Wednesday 23 September 2020

Digital vs Film

 Affordances and Constraints in analogue and digital moving image production.

What are the experimental limitations caused by the relative immateriality of digital image making?  What are the creative affordances of film stock?  Is there an ideal meeting point between these two technologies, that optimises innovation in production and presentation?

By looking at the history of artesanal filmmaking and the impact of the digital revolution on this non-commercial artistic activity, I intend to interrogate both mediums and produce a series of films that illustrate the affordances and constraints of each that manifest themselves in the filmmaking process.

Moving image artefacts will be made in both mediums, and a comparative commentary will be written that describes processes and critiques results.  Reference will be made to current theories of medium specificity and the cinema apparatus.  

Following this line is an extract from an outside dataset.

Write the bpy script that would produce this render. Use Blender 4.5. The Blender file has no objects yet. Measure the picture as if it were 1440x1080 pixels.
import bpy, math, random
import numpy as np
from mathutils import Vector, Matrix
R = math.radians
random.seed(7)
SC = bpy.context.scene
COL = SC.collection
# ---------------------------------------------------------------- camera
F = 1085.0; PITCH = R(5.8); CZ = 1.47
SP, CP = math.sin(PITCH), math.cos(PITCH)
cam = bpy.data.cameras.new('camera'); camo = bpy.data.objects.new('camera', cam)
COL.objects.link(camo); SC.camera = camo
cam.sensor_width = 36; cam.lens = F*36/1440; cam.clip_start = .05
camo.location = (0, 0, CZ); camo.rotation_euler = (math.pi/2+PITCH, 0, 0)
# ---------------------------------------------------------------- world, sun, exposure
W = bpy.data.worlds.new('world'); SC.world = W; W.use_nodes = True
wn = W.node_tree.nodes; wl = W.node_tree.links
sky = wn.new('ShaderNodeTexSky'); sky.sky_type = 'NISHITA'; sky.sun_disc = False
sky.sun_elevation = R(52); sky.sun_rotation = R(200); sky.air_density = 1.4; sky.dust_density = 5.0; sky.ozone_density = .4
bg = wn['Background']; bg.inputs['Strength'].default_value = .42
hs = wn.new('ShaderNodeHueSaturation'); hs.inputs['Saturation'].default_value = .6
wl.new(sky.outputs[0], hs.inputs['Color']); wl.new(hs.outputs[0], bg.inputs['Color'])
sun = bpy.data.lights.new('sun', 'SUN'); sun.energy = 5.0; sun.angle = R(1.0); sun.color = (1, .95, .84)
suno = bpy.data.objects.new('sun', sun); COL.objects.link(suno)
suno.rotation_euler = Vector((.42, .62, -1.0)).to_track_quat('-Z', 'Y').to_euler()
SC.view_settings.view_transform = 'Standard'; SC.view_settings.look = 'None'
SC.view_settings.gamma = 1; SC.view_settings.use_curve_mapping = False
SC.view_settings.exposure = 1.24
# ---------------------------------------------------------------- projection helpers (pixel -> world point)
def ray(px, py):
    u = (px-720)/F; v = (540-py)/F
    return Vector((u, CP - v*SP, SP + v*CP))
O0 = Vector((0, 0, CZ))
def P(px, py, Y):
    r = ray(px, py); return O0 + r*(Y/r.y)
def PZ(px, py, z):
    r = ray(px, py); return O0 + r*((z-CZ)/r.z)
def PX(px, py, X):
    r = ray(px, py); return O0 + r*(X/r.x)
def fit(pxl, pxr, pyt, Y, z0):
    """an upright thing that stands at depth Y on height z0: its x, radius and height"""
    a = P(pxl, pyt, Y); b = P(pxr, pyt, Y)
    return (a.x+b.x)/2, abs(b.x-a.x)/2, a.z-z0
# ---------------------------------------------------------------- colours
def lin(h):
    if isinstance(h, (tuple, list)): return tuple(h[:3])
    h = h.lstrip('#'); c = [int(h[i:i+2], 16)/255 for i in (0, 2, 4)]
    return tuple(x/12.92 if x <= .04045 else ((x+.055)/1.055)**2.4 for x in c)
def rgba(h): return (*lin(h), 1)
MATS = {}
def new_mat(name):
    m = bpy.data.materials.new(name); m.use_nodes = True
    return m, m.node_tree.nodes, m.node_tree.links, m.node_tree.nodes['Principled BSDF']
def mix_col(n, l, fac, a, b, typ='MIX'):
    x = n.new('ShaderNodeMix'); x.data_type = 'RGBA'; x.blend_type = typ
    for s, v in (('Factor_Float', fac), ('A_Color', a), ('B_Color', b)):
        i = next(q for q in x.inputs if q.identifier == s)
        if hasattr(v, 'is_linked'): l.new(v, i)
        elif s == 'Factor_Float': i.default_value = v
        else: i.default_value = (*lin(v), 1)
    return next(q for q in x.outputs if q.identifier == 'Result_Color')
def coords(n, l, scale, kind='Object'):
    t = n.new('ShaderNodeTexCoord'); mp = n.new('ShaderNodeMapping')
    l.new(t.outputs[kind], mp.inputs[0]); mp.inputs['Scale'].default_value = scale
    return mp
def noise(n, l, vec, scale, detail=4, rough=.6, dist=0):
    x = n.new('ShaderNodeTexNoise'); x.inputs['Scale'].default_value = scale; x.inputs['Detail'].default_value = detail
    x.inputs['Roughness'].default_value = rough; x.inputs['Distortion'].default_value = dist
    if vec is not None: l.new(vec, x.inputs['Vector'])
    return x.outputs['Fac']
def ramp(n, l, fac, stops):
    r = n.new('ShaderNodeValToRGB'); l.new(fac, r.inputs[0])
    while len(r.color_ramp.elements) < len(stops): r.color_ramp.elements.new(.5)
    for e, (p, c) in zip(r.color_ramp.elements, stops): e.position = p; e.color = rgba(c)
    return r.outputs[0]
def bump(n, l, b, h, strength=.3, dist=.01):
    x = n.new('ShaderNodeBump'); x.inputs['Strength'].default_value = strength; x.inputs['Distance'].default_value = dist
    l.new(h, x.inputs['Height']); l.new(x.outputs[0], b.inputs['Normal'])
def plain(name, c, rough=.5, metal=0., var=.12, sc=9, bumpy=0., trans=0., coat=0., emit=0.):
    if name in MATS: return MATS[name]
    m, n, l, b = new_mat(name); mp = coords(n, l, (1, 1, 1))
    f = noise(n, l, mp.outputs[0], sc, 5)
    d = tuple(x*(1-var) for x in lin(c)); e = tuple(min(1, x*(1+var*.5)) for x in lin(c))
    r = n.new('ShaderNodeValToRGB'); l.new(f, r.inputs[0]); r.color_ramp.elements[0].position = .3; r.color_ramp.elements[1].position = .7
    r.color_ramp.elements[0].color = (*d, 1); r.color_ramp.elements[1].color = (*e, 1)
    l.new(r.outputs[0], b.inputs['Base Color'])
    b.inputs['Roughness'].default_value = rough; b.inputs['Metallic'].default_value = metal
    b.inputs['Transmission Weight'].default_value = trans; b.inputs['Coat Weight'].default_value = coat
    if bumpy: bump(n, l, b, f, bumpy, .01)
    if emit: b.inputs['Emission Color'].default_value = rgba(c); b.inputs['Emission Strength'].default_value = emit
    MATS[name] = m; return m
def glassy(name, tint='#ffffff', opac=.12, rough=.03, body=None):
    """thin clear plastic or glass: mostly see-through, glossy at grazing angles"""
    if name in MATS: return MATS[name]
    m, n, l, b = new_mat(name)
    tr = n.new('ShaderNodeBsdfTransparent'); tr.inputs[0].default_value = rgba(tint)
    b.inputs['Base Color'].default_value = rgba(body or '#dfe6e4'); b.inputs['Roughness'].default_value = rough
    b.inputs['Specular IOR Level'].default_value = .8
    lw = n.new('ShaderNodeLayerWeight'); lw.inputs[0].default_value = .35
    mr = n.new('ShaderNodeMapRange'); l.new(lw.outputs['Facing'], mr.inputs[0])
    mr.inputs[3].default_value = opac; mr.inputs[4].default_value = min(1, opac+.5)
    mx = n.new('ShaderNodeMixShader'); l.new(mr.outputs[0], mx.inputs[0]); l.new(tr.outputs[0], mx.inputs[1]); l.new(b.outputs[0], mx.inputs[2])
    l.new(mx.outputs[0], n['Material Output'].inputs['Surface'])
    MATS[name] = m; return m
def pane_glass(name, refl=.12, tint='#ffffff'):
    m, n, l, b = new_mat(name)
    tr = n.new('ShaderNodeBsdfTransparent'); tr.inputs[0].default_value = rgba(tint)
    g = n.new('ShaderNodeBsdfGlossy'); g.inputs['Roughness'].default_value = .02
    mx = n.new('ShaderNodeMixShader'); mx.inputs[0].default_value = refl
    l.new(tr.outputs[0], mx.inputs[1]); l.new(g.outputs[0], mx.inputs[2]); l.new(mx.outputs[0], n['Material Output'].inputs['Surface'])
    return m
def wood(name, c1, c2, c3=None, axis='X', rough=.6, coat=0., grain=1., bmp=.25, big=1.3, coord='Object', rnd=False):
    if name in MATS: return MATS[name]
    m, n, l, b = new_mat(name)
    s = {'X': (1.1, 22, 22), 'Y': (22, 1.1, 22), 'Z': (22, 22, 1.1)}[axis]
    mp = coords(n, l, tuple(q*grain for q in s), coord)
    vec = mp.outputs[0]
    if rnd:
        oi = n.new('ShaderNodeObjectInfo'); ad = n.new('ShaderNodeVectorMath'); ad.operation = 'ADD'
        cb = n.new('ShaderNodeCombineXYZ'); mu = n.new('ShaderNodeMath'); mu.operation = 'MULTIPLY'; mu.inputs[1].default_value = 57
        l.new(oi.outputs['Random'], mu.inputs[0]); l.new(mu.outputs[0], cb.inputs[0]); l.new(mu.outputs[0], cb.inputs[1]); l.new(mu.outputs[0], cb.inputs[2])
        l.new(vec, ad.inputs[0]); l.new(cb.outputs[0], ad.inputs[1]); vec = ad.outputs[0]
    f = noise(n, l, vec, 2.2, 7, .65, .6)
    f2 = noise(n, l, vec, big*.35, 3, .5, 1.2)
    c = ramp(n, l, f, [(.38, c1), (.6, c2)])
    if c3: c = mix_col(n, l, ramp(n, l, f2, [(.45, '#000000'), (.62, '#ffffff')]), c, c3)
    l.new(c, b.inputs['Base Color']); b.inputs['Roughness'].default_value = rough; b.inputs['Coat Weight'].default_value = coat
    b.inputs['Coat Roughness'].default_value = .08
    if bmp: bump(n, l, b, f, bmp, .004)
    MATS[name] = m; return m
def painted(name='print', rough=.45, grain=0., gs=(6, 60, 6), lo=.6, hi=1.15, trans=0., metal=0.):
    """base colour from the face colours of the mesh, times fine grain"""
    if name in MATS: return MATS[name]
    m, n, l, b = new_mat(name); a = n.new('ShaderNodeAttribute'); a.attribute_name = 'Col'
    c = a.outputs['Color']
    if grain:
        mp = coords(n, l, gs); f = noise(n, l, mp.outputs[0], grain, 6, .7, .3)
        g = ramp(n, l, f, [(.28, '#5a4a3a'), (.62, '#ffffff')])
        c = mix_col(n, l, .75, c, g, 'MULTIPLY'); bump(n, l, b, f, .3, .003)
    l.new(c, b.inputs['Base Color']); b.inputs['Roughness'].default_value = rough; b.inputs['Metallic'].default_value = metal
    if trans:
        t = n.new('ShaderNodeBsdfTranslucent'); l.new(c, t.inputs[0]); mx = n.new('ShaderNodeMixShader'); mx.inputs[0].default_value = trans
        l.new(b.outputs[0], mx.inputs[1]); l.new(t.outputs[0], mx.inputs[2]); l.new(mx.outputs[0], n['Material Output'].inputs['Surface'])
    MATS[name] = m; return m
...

A compromise will be sought between the extremes of structural materialist forms and experimental narrative.  Alternative forms of presentation will be embraced to highlight the importance of scale and location on audience reception.

To what extent does a particular technology dictate how it is used, and what is produced by it?  What can be learnt by examining the historic uses of an obsolete technology?  Can this inform the uses of a current technology?  

What are the parallels to be found outside of the cinematic realm?  Look at the history of cars/typewriters/paper and writing/weapons?  What are the arguments about technological determinism?


Tuesday 8 September 2020

Enough threads to weave a face mask?

Pulling together ideas into some kind of coherence is time-consuming.  Writing is part of that process, so as part of the discipline of research I think it is time to make a short note of the reading and ideas I am formulating.

Some important texts have come to light that have helped point the way in a bracken-laiden corner of the field of avant garde film.  Definitions are vitally important if the writer wants to ensure that the reader is on the same conceptual page and not just the word/pdf one.  What are we actually talking about?

'Film' is a metonym for all the associated practices involved in making, producing, distributing, showing and receiving a work of moving images with sound.  It is an outdated and confusing term, as 'film' in the original sense of the word, is rarely used as a medium for audio-visual works.  What is actually used is digital video.  Video uses electronics, not chemicals, to create audio-visuals.  The distinction is an important one, because there seems to be a confusion that has promulgated a lot of discussion, debate and academic writing.  

As a maker, I have no time for arguments over the authenticity of the medium used in making.  What counts is what you can do with it.  Film and video are just different.  No one is better or worse in terms of indexicality.  In fact, as an artist, indexicality is not of particular interest to me.  Film provides a material substrate that you can work on in the manner of for example distressing the canvas or sticking things to it.  Remarkable results have been achieved (see the usual suspects - Brackage et al).  

In 2020, using film is not widely available as an option to the average journeyman filmmaker.  It may continue in certain backwaters like mid-Wales or Cornwall (see 'Bait'), making the most of the bourgeois trend for artisanal making, but it is like fitting the metal rim to a wooden cart wheel compared to the Quick-Fit of digital video.  If you want to get 'From A to B (and back again)' forget the cartwheel.  That belongs in the craft park as a Sunday afternoon family outing curiosity.

The previous metaphor is apt, as the artisanal movement is associated with slowing down.  I am certainly for less haste, but I think speed is of the essence as 2020 comes to a close.  The Eco-catastrophe is upon us.  DV is misused everywhere, but is the go-to medium for the Eco-Artist.  It requires electricity to make works, but avoids plastic and chemicals, and is available to most people in the developed world.

Is this a face mask which I see before me?